The dead girl’s father and mother called at the station house at 8 o’clock this morning.

The father fully identified the clothing and was permitted to look at the child’s remains. It was after seeing them that his face turned white and he swore revenge.

“There is only one clue to be followed,” the frantic man cried, “my child was decoyed from her home by some scoundrel.

“She was enticed into some place, assaulted and murdered. Her murderer cut up the body the more easily to dispose of it and brought the bundle away to the place where it was found. My God, this is awful. It will kill my wife.”

Mrs. Martin heard him and became hysterical. She was led back to her home, and in walking through 10th Avenue, her cried attracted a crowd, mostly of women, who tried to console her.

“We have not an enemy in the world,” she said to an “Evening World” reporter, “and we have few friends. We have no money to bury our little girl, but I suppose my husband’s employer will guarantee the undertaker.

“My Susie, my Susie, is dead,” she cried and again became hysterical.

About 11 a.m. the detectives visited the cellar where the body was found and dug around in every direction in hopes of finding the head or limbs.

The search proved fruitless.

All the tenants in the place were questioned, but they had seen no stranger about the building.
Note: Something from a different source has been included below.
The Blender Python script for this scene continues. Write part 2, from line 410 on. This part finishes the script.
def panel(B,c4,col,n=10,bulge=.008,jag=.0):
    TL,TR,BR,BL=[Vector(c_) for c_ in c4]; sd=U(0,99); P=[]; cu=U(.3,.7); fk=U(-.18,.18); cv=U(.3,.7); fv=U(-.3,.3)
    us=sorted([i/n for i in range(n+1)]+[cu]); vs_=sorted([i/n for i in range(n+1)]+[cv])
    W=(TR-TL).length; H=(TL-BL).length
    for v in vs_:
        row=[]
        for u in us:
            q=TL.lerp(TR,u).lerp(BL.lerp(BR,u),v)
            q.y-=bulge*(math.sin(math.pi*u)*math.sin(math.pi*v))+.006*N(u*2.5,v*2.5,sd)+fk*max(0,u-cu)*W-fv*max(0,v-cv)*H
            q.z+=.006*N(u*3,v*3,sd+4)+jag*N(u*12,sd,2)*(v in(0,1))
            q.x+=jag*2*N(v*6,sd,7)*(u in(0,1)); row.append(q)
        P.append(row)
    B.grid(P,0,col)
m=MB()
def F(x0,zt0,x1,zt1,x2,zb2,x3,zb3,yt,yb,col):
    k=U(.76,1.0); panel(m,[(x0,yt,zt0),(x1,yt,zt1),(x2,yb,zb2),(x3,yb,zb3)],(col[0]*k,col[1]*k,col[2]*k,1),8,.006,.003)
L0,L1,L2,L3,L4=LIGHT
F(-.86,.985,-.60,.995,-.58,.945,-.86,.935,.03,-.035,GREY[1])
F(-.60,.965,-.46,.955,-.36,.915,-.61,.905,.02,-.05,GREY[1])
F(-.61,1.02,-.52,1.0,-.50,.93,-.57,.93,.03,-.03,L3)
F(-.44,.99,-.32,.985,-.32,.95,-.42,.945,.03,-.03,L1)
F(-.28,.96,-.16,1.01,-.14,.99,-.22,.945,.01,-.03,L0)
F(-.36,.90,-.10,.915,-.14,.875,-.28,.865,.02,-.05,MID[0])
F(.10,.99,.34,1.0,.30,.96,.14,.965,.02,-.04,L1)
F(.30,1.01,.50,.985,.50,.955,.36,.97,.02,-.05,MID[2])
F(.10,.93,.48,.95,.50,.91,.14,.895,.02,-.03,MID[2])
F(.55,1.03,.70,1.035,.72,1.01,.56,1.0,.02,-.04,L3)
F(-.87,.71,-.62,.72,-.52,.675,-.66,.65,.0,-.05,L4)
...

Had they seen anyone they would not have paid any particular attention, as persons come and go at will there.

Children living in the house are afraid to go down into the hallway. The place is infested with tramps who sleep in the hallway or in the yard.

There is a door to the cellar from the street, but it is never used, and as it is fastened on the inside, the bundle could not have been thrown into the cellar from the front.

A long hallway runs from front to rear, and an entrance to the cellar is from that hallway. The door is also open.

The police hope to have something to work on before night. Central Office men will also be put on the case.

The Evening World. New York, N.Y. March 20, 1894.